The O'Hara memo is a model of sophistry - as Clark quickly exposed on Monday.

Her lawyer had first been contacted on December 10, 2004. On February 28, Fairfax said that it would "subpoena her" if it was her preference.

In March, Fairfax was advised Helen Clark did not want to be involved. Fairfax then advised it would serve a subpoena on her, and tried to make arrangements. At that point, Clark said that "in the circumstances" she would prepare a brief. Fairfax agreed and advised that a subpoena was to be served but would be withheld.

"So you can see that indeed we were told that a subpoena would be served if a brief wasn't provided," Clark told a press conference.

Fairfax's approach invites speculation that it made a simple commercial decision to get the Doone action off its books by handing up Clark's head on a platter.

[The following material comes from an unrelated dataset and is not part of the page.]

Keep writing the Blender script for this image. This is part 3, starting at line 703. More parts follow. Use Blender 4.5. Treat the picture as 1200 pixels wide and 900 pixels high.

When Fairfax acquired INL's publishing assets in an $A1 billion deal it boosted profits. But at Fairfax NZ corporate level there was disquiet over "legacy" issues from defamation cases against former INL titles. Last year, Fairfax paid more than $1 million in court-awarded damages and costs to former police officers who testified against Senior Constable Keith Abbott in the Waitara shooting case after the SST was found to have defamed them.

Fairfax decided not to parade Chetwin, who was still in the editorial chair on publication date. It was left to veteran SST journalist Rosemary McLeod to reveal that although her byline appeared on the front-page story, she had not written it; she had merely authored an inside report.

Fairfax NZ sources suggest that at Sydney corporate level the company was unprepared for the size of the defamation loss.

Yesterday, Fairfax corporate affairs manager Bruce Wolpe was circumspect when asked if INL had fallen short in quantifying the likely downside of legacy cases during the takeover, and if there was provision for INL to pick up the tab for any losses. "Contingent liabilities were satisfactorily dealt with in the acquisition of INL," he said.

Wolpe would not reveal whether Evans and O'Hara sought permission from Fairfax CEO Fred Hilmer, or the Fairfax board, before attempting to subpoena the PM or seek a brief from her.

"I don't have any comment or response to make on it ... We thought the definitive statements had been made twice last week [by O'Hara] that Fairfax would not be releasing information from the court case that had been abandoned."

He later sheeted the issue back, saying "Fairfax New Zealand acts authoritatively on all business, operational, legal and journalistic issues involving its publications".

Just days after the Doone bombshell dropped, an article by Wolpe praising Clark as a "leader of great integrity" in the Australian Jewish News was republished in the SST. Wolpe's decision to call on Israel to publicly acknowledge it had made a mistake in the passport affair and apologise could be read at face value as a work of admiration, or a simple covering-bets exercise from corporate HQ if its NZ subsidiary can not drive its arrow home.

Defamation experts question why Doone's lawyer abandoned the case when the newspaper had admitted it was wrong, the defamation was clearcut and all the SST's lawyers could put up was an academic argument over qualified privilege to instead "sue the most powerful woman in the land".

Clark's lawyers are expected to try to join Fairfax in any resultant action given the SST's published denials that she commented on the information they uncovered.

With Alley's evidence that the SST did not put to Doone the fateful phrase "That won't be necessary" - instead relying on prime ministerial hearsay - Clark should now challenge Fairfax to similarly "out" its primary police source.

Given the response to her challenge on the SIS hoax, she will be a long time waiting.